3.2.18. Non-Conformal DG Boundary Condition

3.2.18.1. Conceptual Overview

The non-conformal boundary condition uses the DG approach described by Domino [79] and is currently implemented for turbulence models, continuity, momentum, and heat conduction. The non-conformal boundary condition is applied where you have two domains, $A$ and $B$ , which share a discontinuous interface with individual sidesets, $S_A$ and $S_B$ . The algorithm is applied in two passes, first iterating over all integration points in $S_A$ and finding the matching face in $S_B$ , then by iterating over the integration points in $S_B$ and finding the matching face in $S_A$ . The generic flux of a scalar, $\phi$ at an integration point on $S_A$ is

(3.531) $\hat Q^A = \left[\frac{(q_j^A n_j^A - q_j^B n_j^B)}{2} + \lambda^A ( \phi^A - \phi^B) \right] A_f^A + \dot m^A \frac{(\phi^A + \phi^B)}{2} + \eta \frac{|\dot{m}^A|}{2} (\phi^A - \phi^B),$

where $q_j$ is the diffusive flux, $\dot m$ is the mass flux, and $\lambda$ is the interior penalty coefficient.

Prior investigations have shown that pressure oscillations can be minimized by using the current integration point normal direction for both diffusive fluxes, so $n_j^B = -n_j^A$ .

The penalty term, $\lambda^A$ is given by

(3.532) $\lambda^A = \frac{(\Gamma^A / L^A + \Gamma^B / L^B )}{2},$

where $\Gamma$ is the diffusive flux coefficient and $L$ is an element length scale.

The advection coefficient, $\eta$ , defines the degree of upwinding to use. A value of $\eta = 1$ results in a fully upwind scheme, while $\eta = 0$ results in a central difference scheme. When using a hybrid approach, this value is calculated locally based on the Peclet number.

3.2.18.1.1. Continuity

The mass flow rate at the non-conformal boundary includes the pressure stabilization terms, as

(3.533) $\dot {m}^A = \left[\frac{(\rho u_j^A + a_p^A G_j^A p - a_p^A \frac{\partial p^A}{\partial x_j})n_j^A - (\rho u_j^B + a_p^B G_j^B p - a_p^B \frac{\partial p^B}{\partial x_j})n_j^B}{2} + \lambda^A ( p^A - p^B)\right] A_f^A.$

3.2.18.2. Performance Considerations

There is a computational cost associated with the use of the non-conformal interface. This is largely due to two tasks: a search to match integration points with opposing faces on both non-conformal boundaries, and the resulting changes to the linear system stencil if the interface moves.

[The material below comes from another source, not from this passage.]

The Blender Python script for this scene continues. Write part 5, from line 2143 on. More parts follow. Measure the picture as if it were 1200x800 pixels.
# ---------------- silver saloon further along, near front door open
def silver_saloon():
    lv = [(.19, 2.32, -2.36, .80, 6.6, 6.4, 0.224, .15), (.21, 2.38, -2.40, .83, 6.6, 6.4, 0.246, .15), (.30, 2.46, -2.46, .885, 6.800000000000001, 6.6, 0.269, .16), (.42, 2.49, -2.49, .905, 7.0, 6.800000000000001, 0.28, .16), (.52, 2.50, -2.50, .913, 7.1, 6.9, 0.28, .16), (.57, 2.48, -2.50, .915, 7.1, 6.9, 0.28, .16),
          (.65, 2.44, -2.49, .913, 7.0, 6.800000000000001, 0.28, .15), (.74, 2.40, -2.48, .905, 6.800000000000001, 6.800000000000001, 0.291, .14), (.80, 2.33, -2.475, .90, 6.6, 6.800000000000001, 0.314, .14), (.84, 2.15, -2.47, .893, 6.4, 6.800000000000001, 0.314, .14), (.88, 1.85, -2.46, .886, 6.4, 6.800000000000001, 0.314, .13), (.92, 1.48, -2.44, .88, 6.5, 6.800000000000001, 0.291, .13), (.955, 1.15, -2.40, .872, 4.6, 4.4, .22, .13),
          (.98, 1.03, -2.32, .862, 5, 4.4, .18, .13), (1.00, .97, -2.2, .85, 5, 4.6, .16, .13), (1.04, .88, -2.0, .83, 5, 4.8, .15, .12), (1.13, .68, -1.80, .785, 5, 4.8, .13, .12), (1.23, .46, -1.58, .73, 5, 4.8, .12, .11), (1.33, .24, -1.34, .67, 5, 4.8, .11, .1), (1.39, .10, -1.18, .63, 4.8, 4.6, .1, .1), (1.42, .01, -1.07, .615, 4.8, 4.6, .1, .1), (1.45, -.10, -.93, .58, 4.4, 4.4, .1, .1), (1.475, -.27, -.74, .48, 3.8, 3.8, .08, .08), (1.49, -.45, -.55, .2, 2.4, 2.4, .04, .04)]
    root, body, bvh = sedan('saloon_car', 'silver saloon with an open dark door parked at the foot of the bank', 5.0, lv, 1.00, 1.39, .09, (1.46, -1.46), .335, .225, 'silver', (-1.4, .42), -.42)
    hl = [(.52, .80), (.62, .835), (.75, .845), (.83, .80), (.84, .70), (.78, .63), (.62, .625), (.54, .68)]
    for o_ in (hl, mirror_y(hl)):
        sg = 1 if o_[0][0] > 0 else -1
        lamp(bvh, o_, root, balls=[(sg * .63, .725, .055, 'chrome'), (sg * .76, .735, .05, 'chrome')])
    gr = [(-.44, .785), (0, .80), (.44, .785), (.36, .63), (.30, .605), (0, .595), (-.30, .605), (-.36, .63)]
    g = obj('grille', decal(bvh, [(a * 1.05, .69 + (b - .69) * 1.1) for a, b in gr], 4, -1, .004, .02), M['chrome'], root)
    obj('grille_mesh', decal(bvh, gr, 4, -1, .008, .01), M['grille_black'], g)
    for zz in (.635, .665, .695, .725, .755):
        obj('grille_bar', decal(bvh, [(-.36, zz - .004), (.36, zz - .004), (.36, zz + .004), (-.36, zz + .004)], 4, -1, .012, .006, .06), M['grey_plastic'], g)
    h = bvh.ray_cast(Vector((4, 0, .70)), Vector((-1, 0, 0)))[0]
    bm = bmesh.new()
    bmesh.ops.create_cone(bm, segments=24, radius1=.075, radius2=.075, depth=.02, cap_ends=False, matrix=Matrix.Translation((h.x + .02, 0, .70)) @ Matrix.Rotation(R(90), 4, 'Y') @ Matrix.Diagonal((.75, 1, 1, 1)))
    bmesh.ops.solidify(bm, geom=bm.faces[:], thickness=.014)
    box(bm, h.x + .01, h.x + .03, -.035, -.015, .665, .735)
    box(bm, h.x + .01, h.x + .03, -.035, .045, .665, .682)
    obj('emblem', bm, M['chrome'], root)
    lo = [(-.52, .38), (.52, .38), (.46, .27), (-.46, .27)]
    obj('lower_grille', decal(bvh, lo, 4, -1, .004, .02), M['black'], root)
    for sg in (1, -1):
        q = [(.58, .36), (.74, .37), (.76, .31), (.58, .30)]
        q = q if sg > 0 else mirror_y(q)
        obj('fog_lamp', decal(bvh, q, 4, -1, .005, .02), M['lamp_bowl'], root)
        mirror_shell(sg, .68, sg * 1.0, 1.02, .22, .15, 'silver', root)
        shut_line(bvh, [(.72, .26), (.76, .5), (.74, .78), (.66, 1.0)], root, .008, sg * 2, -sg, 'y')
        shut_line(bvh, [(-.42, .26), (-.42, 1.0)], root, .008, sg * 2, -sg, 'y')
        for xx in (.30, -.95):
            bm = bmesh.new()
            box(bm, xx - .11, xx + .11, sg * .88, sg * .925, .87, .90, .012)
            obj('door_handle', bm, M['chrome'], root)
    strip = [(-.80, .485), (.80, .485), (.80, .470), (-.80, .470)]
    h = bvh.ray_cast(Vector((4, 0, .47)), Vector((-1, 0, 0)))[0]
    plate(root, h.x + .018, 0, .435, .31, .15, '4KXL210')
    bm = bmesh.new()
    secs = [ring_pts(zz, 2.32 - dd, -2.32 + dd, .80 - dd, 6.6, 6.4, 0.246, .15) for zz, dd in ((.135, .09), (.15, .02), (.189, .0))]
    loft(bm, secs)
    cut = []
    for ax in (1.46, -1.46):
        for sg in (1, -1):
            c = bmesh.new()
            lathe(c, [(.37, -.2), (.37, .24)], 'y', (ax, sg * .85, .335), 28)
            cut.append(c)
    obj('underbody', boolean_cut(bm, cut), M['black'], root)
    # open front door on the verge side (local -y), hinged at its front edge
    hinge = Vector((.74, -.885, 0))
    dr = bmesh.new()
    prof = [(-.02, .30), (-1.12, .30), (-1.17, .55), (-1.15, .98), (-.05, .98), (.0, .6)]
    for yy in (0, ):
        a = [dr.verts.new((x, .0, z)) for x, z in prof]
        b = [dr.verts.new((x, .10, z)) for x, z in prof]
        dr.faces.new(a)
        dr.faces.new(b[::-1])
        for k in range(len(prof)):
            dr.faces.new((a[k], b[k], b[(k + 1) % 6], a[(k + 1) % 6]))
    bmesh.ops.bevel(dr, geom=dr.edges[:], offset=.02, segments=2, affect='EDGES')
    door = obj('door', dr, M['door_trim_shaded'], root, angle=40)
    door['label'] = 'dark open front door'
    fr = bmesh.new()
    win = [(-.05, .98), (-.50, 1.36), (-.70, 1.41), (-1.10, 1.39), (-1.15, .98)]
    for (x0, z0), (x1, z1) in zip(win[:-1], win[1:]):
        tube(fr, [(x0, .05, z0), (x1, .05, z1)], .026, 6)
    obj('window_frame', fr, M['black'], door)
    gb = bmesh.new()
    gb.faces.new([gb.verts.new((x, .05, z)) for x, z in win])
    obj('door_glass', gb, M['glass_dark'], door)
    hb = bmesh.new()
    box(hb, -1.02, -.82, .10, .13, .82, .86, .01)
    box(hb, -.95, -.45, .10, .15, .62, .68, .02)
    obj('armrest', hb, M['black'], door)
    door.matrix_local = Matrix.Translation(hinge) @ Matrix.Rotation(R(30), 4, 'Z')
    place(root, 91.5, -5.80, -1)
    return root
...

Preliminary testing has shown that the cost of reinitializing the linear system with a new stencil is at least an order of magnitude greater than the cost of the search. For this reason, the algorithm implemented in Fuego will do an extra search in order to only reinitialize the linear system when the stencil actually changes. The user can expand the search boxes used in the stencil definition in order to reduce the number of linear system reinitializations by setting the “Search Expansion Factor” in the non-conformal boundary condition specification. This number is the approximate diametrical size increase in the stencil in terms of number of elements.

3.2.18.3. Non-Conformal Moving Walls

The non-conformal BC in Fuego supports having a moving surface as one side of the interface. This is implemented by providing a shell block containing nodal displacements on one side of the interface. Then non-conformal search will search for matching faces in opposing blocks and shells. If a shell is found, an appropriate wall boundary condition is applied at the integration point, while if a non-shell element is found the interior algorithms described previously are used.